Trio sentenced over fraudulent passport ring for UK criminals
Customers paid between £5,000 and £15,000 for the highly sought after documents
Three men - one of them from Surrey - who were part of an operation to supply fraudulent passports enabling murderers and drug traffickers to evade justice in the UK and cross international borders have been sentenced at Reading Crown Court.
Anthony Beard, 61, from Sydenham in south east London is thought to have successfully applied for more than 100 of the travel documents over more than a decade.
He was jailed on Tuesday for six years and eight months after admitting conspiracy to make a false instrument with intent and conspiracy to pervert the course of justice. Beard recruited donors to sell him their expired passports, and then applied for renewals using their details but a criminal's photo.
He supplied passports to suspected members of a Glasgow crime gang through Christopher Zietek, 67, of Sydenham and Spain, and Zietek's right hand man Alan Thompson, 72, from Sutton in Surrey.
Zietek was sentenced to eight years for conspiracy to pervert the course of justice, conspiracy to make a false instrument with intent and converting criminal property, while Thompson was jailed for three years for the same charges.
Deputy Circuit Judge Nicholas Ainley said of the scheme: "It was to enable very wicked, sophisticated, violent criminals to escape justice by providing them with documents that because they were genuine would deceive the authorities to enable them to escape."
Customers paid between £5,000 and £15,000 for the highly sought after documents, which were issued authentically but applied for using false information.
They allowed them to operate abroad and carry on conducting criminality affecting the UK.
After the NCA established the false identities offenders were using, many fugitives have now been caught all over the world following joint working with UK police forces and international partners.
Among the recipients were Glasgow murderers Jordan Owen and Christopher Hughes, Liverpool drug trafficker Michael Moogan – who was jailed for 12 years today – Manchester fugitive David Walley, and suspected Scottish drug traffickers Barrie Gillespie, Jamie Stevenson and James White.

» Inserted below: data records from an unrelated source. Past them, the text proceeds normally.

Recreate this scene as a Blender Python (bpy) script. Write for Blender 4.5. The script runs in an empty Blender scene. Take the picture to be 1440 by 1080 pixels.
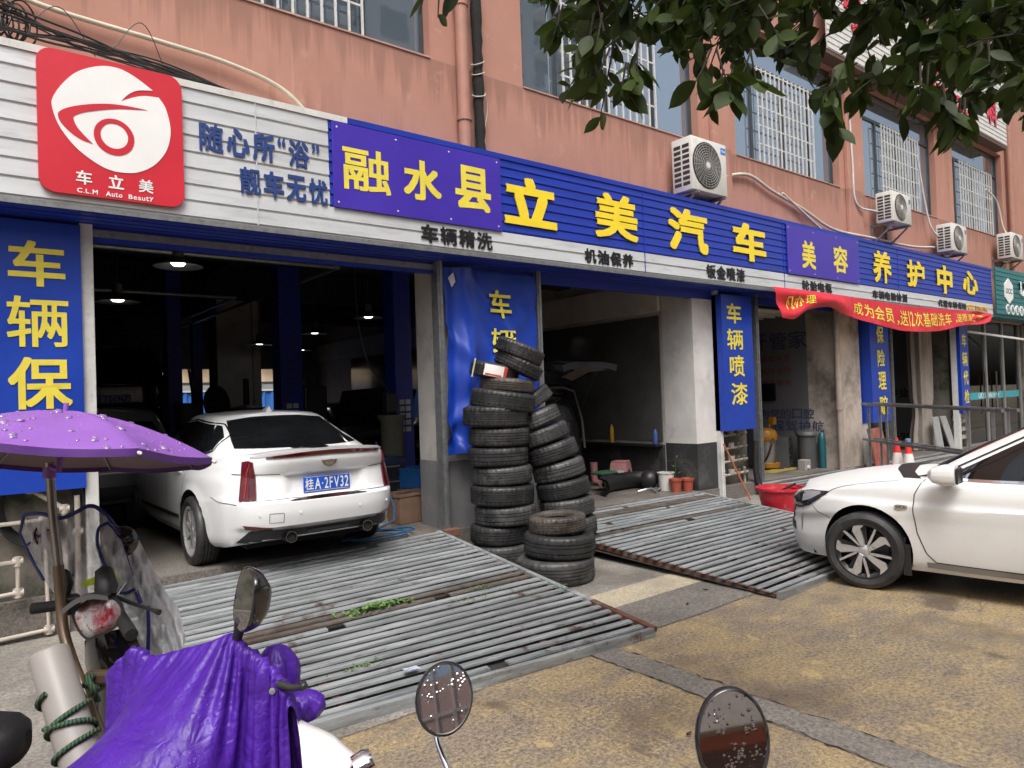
import bpy, bmesh, math, random
import numpy as np
from mathutils import Vector, Matrix
from mathutils.bvhtree import BVHTree

R = math.radians
random.seed(7)
SC = bpy.context.scene
COL = SC.collection

# ------------------------------------------------------------------ camera
cam_d = bpy.data.cameras.new('camera')
cam = bpy.data.objects.new('camera', cam_d)
COL.objects.link(cam)
cam_d.sensor_width = 36.0
cam_d.lens = 36.0 * 998.0 / 1440.0
cam_d.clip_start = 0.05
cam_d.clip_end = 800.0
a, p, r = R(51.5), R(1.0), R(2.0)
dv = Vector((math.cos(a) * math.cos(p), math.sin(a) * math.cos(p), math.sin(p)))
rt = Vector((math.sin(a), -math.cos(a), 0))
up = rt.cross(dv)
r2 = rt * math.cos(r) - up * math.sin(r)
u2 = up * math.cos(r) + rt * math.sin(r)
cam.matrix_world = Matrix(((r2.x, u2.x, -dv.x, 0), (r2.y, u2.y, -dv.y, 0), (r2.z, u2.z, -dv.z, 1.78), (0, 0, 0, 1)))
SC.camera = cam

# ------------------------------------------------------------------ world, sun, exposure
SUN_EL, SUN_AZ = R(58), R(215)
W = bpy.data.worlds.new('World')
SC.world = W
W.use_nodes = True
wt = W.node_tree
sky = wt.nodes.new('ShaderNodeTexSky')
sky.sky_type = 'NISHITA'
sky.sun_disc = False
sky.sun_elevation = SUN_EL
sky.sun_rotation = SUN_AZ
sky.air_density = 1.0
sky.dust_density = 7.0
sky.ozone_density = 1.0
hs = wt.nodes.new('ShaderNodeHueSaturation')
hs.inputs['Saturation'].default_value = 0.42
bg = wt.nodes['Background']
wt.links.new(sky.outputs[0], hs.inputs['Color'])
wt.links.new(hs.outputs[0], bg.inputs[0])
bg.inputs[1].default_value = 0.13
sd = bpy.data.lights.new('sun', 'SUN')
sd.energy = 1.1
sd.angle = R(25)
sd.color = (1.0, 0.975, 0.94)
sun = bpy.data.objects.new('sun', sd)
COL.objects.link(sun)
# direction towards the sun (Nishita: rotation measured clockwise from +Y seen from above)
sdir = Vector((math.sin(SUN_AZ) * math.cos(SUN_EL), math.cos(SUN_AZ) * math.cos(SUN_EL), math.sin(SUN_EL)))
sun.rotation_euler = sdir.to_track_quat('Z', 'Y').to_euler()
SC.view_settings.view_transform = 'Standard'
SC.view_settings.look = 'None'
SC.view_settings.gamma = 1
SC.view_settings.exposure = 0.72
SC.render.engine = 'CYCLES'
SC.cycles.use_denoising = True
SC.cycles.max_bounces = 8
SC.cycles.transparent_max_bounces = 12
SC.cycles.sample_clamp_indirect = 6
SC.cycles.caustics_reflective = False
SC.cycles.caustics_refractive = False

# ------------------------------------------------------------------ materials
def col4(c):
    return (c[0], c[1], c[2], 1.0)

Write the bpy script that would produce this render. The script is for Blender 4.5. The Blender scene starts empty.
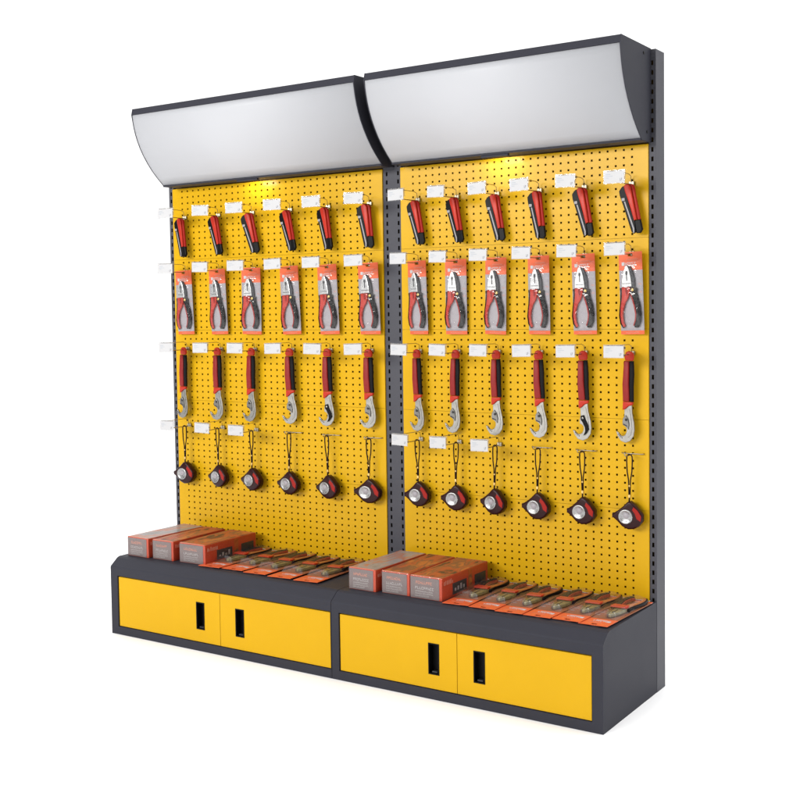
import bpy, bmesh, math, random
from mathutils import Vector, Matrix

random.seed(7)
scene = bpy.context.scene
COL = scene.collection

# ------------------------------------------------------------------ camera
CAM = dict(loc=(2.2682, -3.3433, 1.2033), yaw=0.584, pitch=-0.0517, roll=-0.0139, f=1137.97)
cam_d = bpy.data.cameras.new("camera")
cam = bpy.data.objects.new("camera", cam_d)
COL.objects.link(cam)
_y, _p, _r = CAM['yaw'], CAM['pitch'], CAM['roll']
_f = Vector((-math.sin(_y) * math.cos(_p), math.cos(_y) * math.cos(_p), math.sin(_p)))
_rt = Vector((math.cos(_y), math.sin(_y), 0))
_up = _rt.cross(_f)
_R = _rt * math.cos(_r) + _up * math.sin(_r)
_U = -_rt * math.sin(_r) + _up * math.cos(_r)
M = Matrix((_R, _U, -_f)).transposed().to_4x4()
M.translation = Vector(CAM['loc'])
cam.matrix_world = M
cam_d.sensor_width = 36
cam_d.lens = 36 * CAM['f'] / 800
cam_d.shift_x = 0
cam_d.shift_y = -31.28 / 800
cam_d.clip_start = 0.05
cam_d.clip_end = 500
scene.camera = cam

# ------------------------------------------------------------------ world: white studio, dimmer behind the camera, overhead boost added to whiten the floor
world = bpy.data.worlds.new("World")
scene.world = world
world.use_nodes = True
wt = world.node_tree
for n in list(wt.nodes):
    wt.nodes.remove(n)
def wn(t, **k):
    n = wt.nodes.new(t)
    for a, b in k.items():
        setattr(n, a, b)
    return n
tc = wn('ShaderNodeTexCoord')
sx = wn('ShaderNodeSeparateXYZ')
wt.links.new(tc.outputs['Generated'], sx.inputs[0])
mr = wn('ShaderNodeMapRange', interpolation_type='SMOOTHSTEP')
wt.links.new(sx.outputs['Y'], mr.inputs['Value'])
mr.inputs['From Min'].default_value = -0.35
mr.inputs['From Max'].default_value = 0.10
mr.inputs['To Min'].default_value = 0.15
mr.inputs['To Max'].default_value = 1.22
z2 = wn('ShaderNodeMath', operation='POWER')
zc = wn('ShaderNodeMath', operation='MAXIMUM')
wt.links.new(sx.outputs['Z'], zc.inputs[0]); zc.inputs[1].default_value = 0
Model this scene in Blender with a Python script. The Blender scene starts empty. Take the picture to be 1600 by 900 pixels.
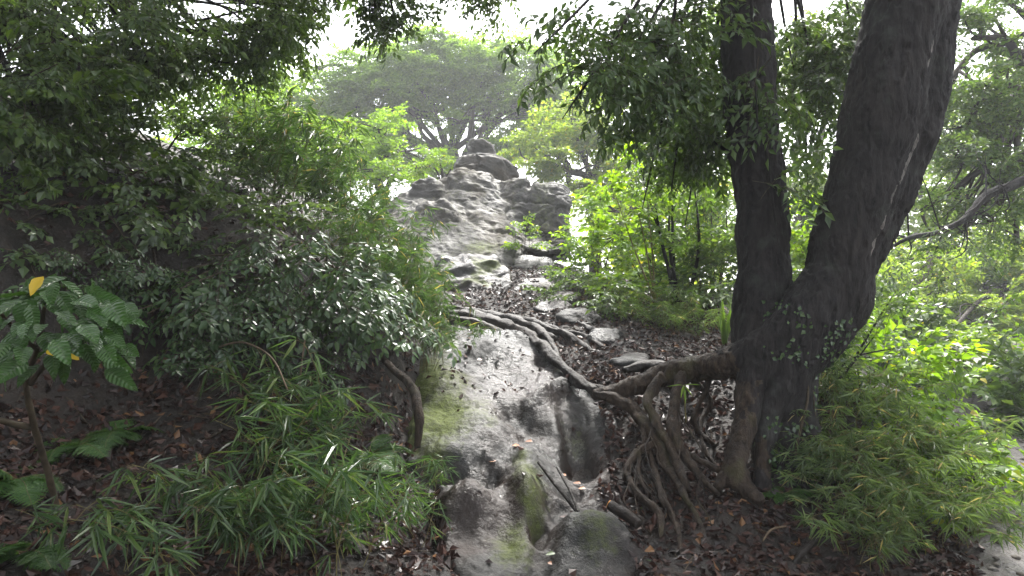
import bpy, math
import numpy as np

# ------------------------------------------------------------------ camera, sky, sun, exposure
S = bpy.context.scene
COL = S.collection
FPX, CAMZ = 1100.0, 1.6
cam = bpy.data.cameras.new('camera')
cam.sensor_width = 36.0
cam.lens = 36.0 * FPX / 1600.0
cam.clip_start, cam.clip_end = 0.05, 2000.0
cam_o = bpy.data.objects.new('camera', cam)
cam_o.location = (0, 0, CAMZ)
cam_o.rotation_euler = (math.radians(90), 0, 0)
COL.objects.link(cam_o)
S.camera = cam_o

SUN_EL, SUN_AZ = math.radians(55), math.radians(18)     # azimuth from +Y towards +X
wd = bpy.data.worlds.new('World'); S.world = wd; wd.use_nodes = True
nt = wd.node_tree; nt.nodes.clear()
sky = nt.nodes.new('ShaderNodeTexSky'); sky.sky_type = 'NISHITA'; sky.sun_disc = False
sky.sun_elevation = SUN_EL; sky.sun_rotation = SUN_AZ
sky.air_density = 1.0; sky.dust_density = 3.0; sky.ozone_density = 0.4
hs = nt.nodes.new('ShaderNodeHueSaturation'); hs.inputs['Saturation'].default_value = 0.22
bgn = nt.nodes.new('ShaderNodeBackground'); bgn.inputs['Strength'].default_value = 0.15
wo = nt.nodes.new('ShaderNodeOutputWorld')
nt.links.new(sky.outputs[0], hs.inputs['Color']); nt.links.new(hs.outputs[0], bgn.inputs[0]); nt.links.new(bgn.outputs[0], wo.inputs[0])

sl = bpy.data.lights.new('sun', 'SUN'); sl.energy = 2.6; sl.angle = math.radians(10); sl.color = (1.0, 0.97, 0.92)
so = bpy.data.objects.new('sun', sl); COL.objects.link(so)
so.rotation_euler = (math.radians(90) - SUN_EL, 0, math.pi - SUN_AZ)
so.location = (-6, 20, 30)

S.view_settings.view_transform = 'Standard'; S.view_settings.look = 'None'
S.view_settings.gamma = 1.0; S.view_settings.use_curve_mapping = False
S.view_settings.exposure = 2.25
S.render.engine = 'CYCLES'
S.cycles.max_bounces = 5; S.cycles.diffuse_bounces = 3; S.cycles.glossy_bounces = 2
S.cycles.transmission_bounces = 4; S.cycles.volume_bounces = 0; S.cycles.transparent_max_bounces = 4
S.cycles.caustics_reflective = False; S.cycles.caustics_refractive = False
S.cycles.use_denoising = True
S.cycles.sample_clamp_indirect = 6.0

# ------------------------------------------------------------------ maths helpers
def P(px, py, d):
    """a point of the place: seen at px,py of the 1600x900 photo, d metres ahead of the camera"""
    return np.array([(px - 800) / FPX * d, d, CAMZ - (py - 450) / FPX * d])

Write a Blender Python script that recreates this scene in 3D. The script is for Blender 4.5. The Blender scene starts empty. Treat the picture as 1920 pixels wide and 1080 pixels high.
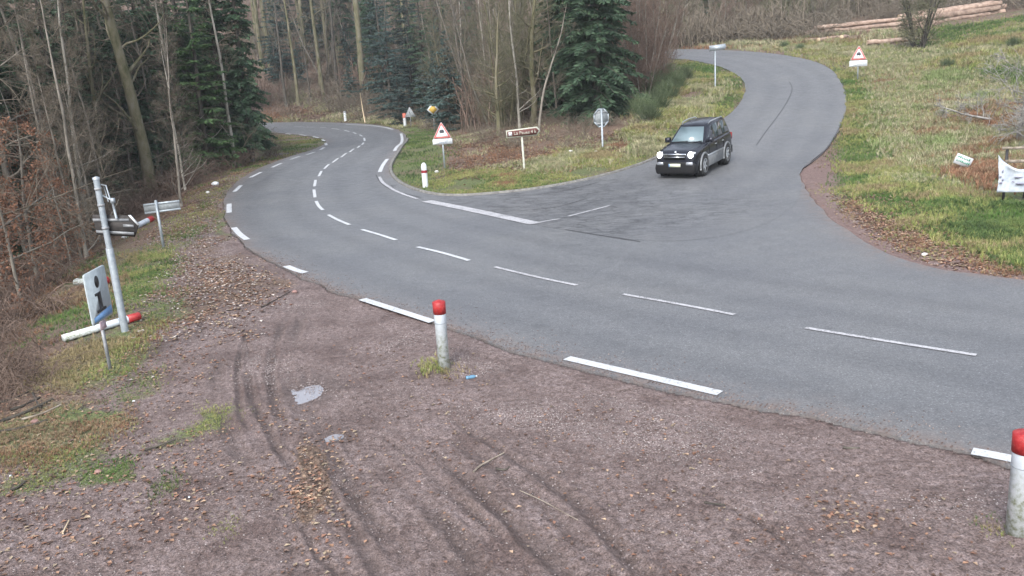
import bpy, math, random
import numpy as np
from mathutils import Vector, Matrix, geometry
random.seed(7); RS = np.random.RandomState(11)
R = math.radians
scene = bpy.context.scene
col = scene.collection
# ---------------------------------------------------------------- camera
CAM_H = 4.4; FPX = 1600.0; PITCH = R(14.4); ROLL = R(3.6)
cp, sp, cr, sr = math.cos(PITCH), math.sin(PITCH), math.cos(ROLL), math.sin(ROLL)
F_ = np.array([0, cp, -sp]); R0 = np.array([1.0, 0, 0]); U0 = np.array([0, sp, cp])
R_ = R0*cr - U0*sr; U_ = U0*cr + R0*sr
CAMP = np.array([0, 0, CAM_H])
cam_d = bpy.data.cameras.new('camera'); cam = bpy.data.objects.new('camera', cam_d); col.objects.link(cam)
cam_d.sensor_width = 36; cam_d.lens = FPX/1920*36; cam_d.clip_start = 0.1; cam_d.clip_end = 6000
cam.matrix_world = Matrix(((R_[0], U_[0], -F_[0], CAMP[0]), (R_[1], U_[1], -F_[1], CAMP[1]), (R_[2], U_[2], -F_[2], CAMP[2]), (0, 0, 0, 1)))
scene.camera = cam
# ---------------------------------------------------------------- sky, sun, exposure
SUN_EL, SUN_AZ = R(42), R(200)      # azimuth clockwise from +Y
w = bpy.data.worlds.new('World'); scene.world = w; w.use_nodes = True
nt = w.node_tree; nt.nodes.clear()
sky = nt.nodes.new('ShaderNodeTexSky'); sky.sky_type = 'NISHITA'; sky.sun_disc = False
sky.sun_elevation = SUN_EL; sky.sun_rotation = SUN_AZ; sky.dust_density = 3.0; sky.altitude = 600
hs = nt.nodes.new('ShaderNodeHueSaturation'); hs.inputs['Saturation'].default_value = 0.42
bg = nt.nodes.new('ShaderNodeBackground'); bg.inputs['Strength'].default_value = 0.15
wo = nt.nodes.new('ShaderNodeOutputWorld')
nt.links.new(sky.outputs[0], hs.inputs['Color']); nt.links.new(hs.outputs[0], bg.inputs[0]); nt.links.new(bg.outputs[0], wo.inputs[0])
sl = bpy.data.lights.new('sun', 'SUN'); sl.energy = 1.2; sl.angle = R(25); sl.color = (1, .97, .93)
so = bpy.data.objects.new('sun', sl); col.objects.link(so)
sdir = Vector((math.sin(SUN_AZ)*math.cos(SUN_EL), math.cos(SUN_AZ)*math.cos(SUN_EL), math.sin(SUN_EL)))
so.rotation_euler = sdir.to_track_quat('Z', 'Y').to_euler(); so.location = (0, -20, 40)
vs = scene.view_settings; scene.display_settings.display_device = 'sRGB'
vs.view_transform = 'Standard'; vs.look = 'None'; vs.gamma = 1.0; vs.exposure = 1.4; vs.use_curve_mapping = False
scene.cycles.max_bounces = 6; scene.cycles.diffuse_bounces = 5; scene.cycles.glossy_bounces = 2
scene.cycles.use_denoising = True

# ---------------------------------------------------------------- terrain
def sstep(a, b, x):
    t = np.clip((x-a)/(b-a), 0, 1); return t*t*(3-2*t)
def splus(x, k=2.0):
    return np.where(x/k > 30, x, k*np.log1p(np.exp(np.minimum(x/k, 30))))
def xr_of(y):  # right road edge
    return np.interp(y, [0, 10, 15.7, 31, 40, 47, 60, 80, 100], [11, 9.5, 9.2, 10.7, 15.5, 18.5, 20.5, 21, 21])
def H_(x, y):
    x = np.asarray(x, float); y = np.asarray(y, float)
    wr = sstep(-5, 9, x)
    ramp = 0.11*splus(y-34, 2.0) - 0.06*splus(y-80, 3.0)
    h = wr*np.where(y > 20, ramp, 0)
    h = h + 0.10*splus(x-xr_of(y)-4, 1.5)*sstep(5, 20, y)
    xl = -6.4-0.19*y
    drop = splus(xl-x, .8)
    h = h - 3.2*np.tanh(drop*0.35/3.2)*(1-sstep(38, 54, y))
    h = h + 0.30*splus(y-93-0.12*np.maximum(-x-10, 0), 3.0)
    h = h + 0.25*splus(-x-45, 4)
    # bank rising behind the kerbed island
    ii = np.exp(-(((x+2)/9)**2+((y-48)/7)**2))
    h = h + 0.55*ii
    return h
def ray(u, v):
    d = F_ + R_*((u-960)/FPX) + U_*((540-v)/FPX); return d
TS = np.concatenate([np.linspace(3, 60, 1500), np.linspace(60, 260, 1500)])
def P(u, v, dz=0.0):
    d = ray(u, v)
    xs = d[0]*TS; ys = d[1]*TS; zs = CAM_H+d[2]*TS
    g = zs-H_(xs, ys)
    k = np.argmax(g < 0)
    if g[k] >= 0: k = len(TS)-1
    a, b = TS[max(k-1, 0)], TS[k]
    for _ in range(18):
        m = (a+b)/2
        if CAM_H+d[2]*m-H_(d[0]*m, d[1]*m) < 0: b = m
        else: a = m
    t = (a+b)/2
    x, y = d[0]*t, d[1]*t
    return np.array([x, y, float(H_(x, y))+dz])
def proj(p):
    p = np.asarray(p, float); q = p-CAMP
    z = q@F_
    z = np.where(z < .05, .05, z)
    return 960+FPX*(q@R_)/z, 540-FPX*(q@U_)/z
def at(u, y):   # ground point at forward distance y which shows at pixel column u
    x = (u-960)/FPX*y
    for _ in range(12):
        z = float(H_(x, y)); uu, vv = proj((x, y, z)); x += (u-float(uu))/FPX*y
    return np.array([x, y, float(H_(x, y))])
def mpp(p): return float((np.asarray(p)-CAMP)@F_)/FPX

def _hash(i, j, s):
    n = (i*374761393+j*668265263+s*1274126177) & 0xffffffff
    n = ((n ^ (n >> 13))*1274126177) & 0xffffffff
    return ((n ^ (n >> 16)) & 0xffff)/65535.0
def vn(x, y, s=0):
    i = np.floor(x).astype(np.int64); j = np.floor(y).astype(np.int64)
    fx = x-i; fy = y-j; fx = fx*fx*(3-2*fx); fy = fy*fy*(3-2*fy)
    a = _hash(i, j, s); b = _hash(i+1, j, s); c = _hash(i, j+1, s); d = _hash(i+1, j+1, s)
    return (a*(1-fx)+b*fx)*(1-fy)+(c*(1-fx)+d*fx)*fy
def fbm(x, y, s=0, o=4):
    r = 0; a = 1; t = 0
    for k in range(o):
        r = r+a*vn(x*2**k+17*k, y*2**k-9*k, s+k); t += a; a *= .5
    return r/t

# ---------------------------------------------------------------- mesh builder
class MB:
    def __init__(s): s.v = []; s.f3 = []; s.f4 = []; s.n = 0; s.c = []; s.ng = []
    def add(s, v, f3=None, f4=None, c=None):
        v = np.asarray(v, float).reshape(-1, 3)
        if f3 is not None and len(f3): s.f3.append(np.asarray(f3)+s.n)
        if f4 is not None and len(f4): s.f4.append(np.asarray(f4)+s.n)
        s.v.append(v)
        if c is not None: s.c.append(np.broadcast_to(np.asarray(c, float), (len(v), 3)))
        s.n += len(v)
    def arr(s):
        V = np.concatenate(s.v) if s.v else np.zeros((0, 3))
        A = np.concatenate(s.f3) if s.f3 else np.zeros((0, 3), int)
        B = np.concatenate(s.f4) if s.f4 else np.zeros((0, 4), int)
        C = np.concatenate(s.c) if s.c else None
        return V, A, B, C
    def mesh(s, name, mat, smooth=False):
        V, A, B, C = s.arr()
        me = bpy.data.meshes.new(name)
        ngl = [list(x) for x in s.ng]
        me.vertices.add(len(V)); me.vertices.foreach_set('co', V.ravel())
        nl = A.size+B.size+sum(len(x) for x in ngl); me.loops.add(nl)
        li = np.concatenate([A.ravel(), B.ravel()]+[np.array(x) for x in ngl]).astype(np.int32)
        me.loops.foreach_set('vertex_index', li)
        tot = np.concatenate([np.full(len(A), 3), np.full(len(B), 4), np.array([len(x) for x in ngl], int)]).astype(np.int32)
        st = np.concatenate([[0], np.cumsum(tot)[:-1]]).astype(np.int32)
        me.polygons.add(len(tot)); me.polygons.foreach_set('loop_start', st); me.polygons.foreach_set('loop_total', tot)
        if smooth: me.polygons.foreach_set('use_smooth', np.ones(len(tot), bool))
        me.update(calc_edges=True)
        if C is not None:
            at_ = me.color_attributes.new('Col', 'FLOAT_COLOR', 'POINT')
            at_.data.foreach_set('color', np.concatenate([C, np.ones((len(C), 1))], 1).ravel())
        if mat: me.materials.append(mat)
        return me
    def obj(s, name, mat, parent=None, smooth=False):
        o = bpy.data.objects.new(name, s.mesh(name, mat, smooth)); col.objects.link(o)
        if parent is not None: o.parent = parent
        return o
    # shapes
    def tube(s, pts, rad, n=6, cap=True, c=None):
        pts = np.asarray(pts, float); m = len(pts); rad = np.broadcast_to(rad, (m,))
        t = np.gradient(pts, axis=0); t /= (np.linalg.norm(t, axis=1)[:, None]+1e-9)
        ref = np.array([0, 0, 1.0]) if abs(t[0][2]) < .9 else np.array([1.0, 0, 0])
        a = np.cross(t, ref); a /= (np.linalg.norm(a, axis=1)[:, None]+1e-9); b = np.cross(t, a)
        th = np.arange(n)*2*math.pi/n
        V = pts[:, None, :]+rad[:, None, None]*(np.cos(th)[None, :, None]*a[:, None, :]+np.sin(th)[None, :, None]*b[:, None, :])
        i = np.arange(m-1)[:, None]*n; j = np.arange(n)[None, :]; k = (j+1) % n
        q = np.stack([i+j, i+k, i+n+k, i+n+j], -1).reshape(-1, 4)
        base = s.n
        s.add(V.reshape(-1, 3), f4=q, c=c)
        if cap and n > 3:
            s.ng.append([base+x for x in range(n)]); s.ng.append([base+(m-1)*n+x for x in range(n)][::-1])
    def box(s, lo, hi, M=None):
        x0, y0, z0 = lo; x1, y1, z1 = hi
        v = np.array([(x0, y0, z0), (x1, y0, z0), (x1, y1, z0), (x0, y1, z0), (x0, y0, z1), (x1, y0, z1), (x1, y1, z1), (x0, y1, z1)], float)
        if M is not None: v = v@np.asarray(M)[:3, :3].T+np.asarray(M)[:3, 3]
        s.add(v, f4=[(0, 3, 2, 1), (4, 5, 6, 7), (0, 1, 5, 4), (1, 2, 6, 5), (2, 3, 7, 6), (3, 0, 4, 7)])
    def prism(s, p2, y0, y1):     # outline in XZ, extruded along Y
        n = len(p2); b = s.n
        v = [(x, y0, z) for x, z in p2]+[(x, y1, z) for x, z in p2]
        s.add(v, f4=[(i, (i+1) % n, n+(i+1) % n, n+i) for i in range(n)])
        s.ng.append([b+i for i in range(n)][::-1]); s.ng.append([b+n+i for i in range(n)])
    def lathe(s, prof, n=24, M=None, c=None):   # profile (r,z) about Z
        th = np.arange(n)*2*math.pi/n; m = len(prof)
        V = np.array([[(r*math.cos(a), r*math.sin(a), z) for a in th] for r, z in prof]).reshape(-1, 3)
        if M is not None: V = V@np.asarray(M)[:3, :3].T+np.asarray(M)[:3, 3]
        i = np.arange(m-1)[:, None]*n; j = np.arange(n)[None, :]; k = (j+1) % n
        s.add(V, f4=np.stack([i+j, i+k, i+n+k, i+n+j], -1).reshape(-1, 4), c=c)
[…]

Anthony Beard, 61, and Christopher Zietek, 67, were caught after a covert surveillance operation by the National Crime Agency found they provided fraudulently-obtained genuine passports (FOGs) to organised criminals over a five-year period.
Between them charges were brought for offences of conspiracy to pervert the course of justice, conspiracy to make a false instrument with intent (passports and ID documents), and money laundering.
Beard changed his plea to guilty on 3 January 2023, the first day of a nine-week trial at Reading Crown Court, during which Zietek was found guilty.
Another member of the crime group, Alan Thompson, 72, from Sutton, Surrey, was also found guilty.
He worked for Zietek doing everything from chauffeuring him to criminal meetings to performing necessary tasks for the brokering of FOG passports, including meeting Beard when Zietek was abroad.
A FOG passport and several photographs of FOG customers were located at his home.
NCA Deputy Director Craig Turner said: “This organised crime group supplied fraudulent passports that enabled some of the UK’s most serious and dangerous criminals to operate internationally under false identities and pose a sustained threat to the public.
“The investigation demonstrates the NCA’s unique role in tackling the most serious and complex crime threats facing the UK. We have identified a chronic, under the radar conspiracy that enabled drug and firearm traffickers, murderers and fugitives to evade justice, and we have worked across borders to dismantle it and the bring the masterminds to account.
“The NCA continues to protect the UK from the serious and organised criminals who present a threat to our security, people and economy.”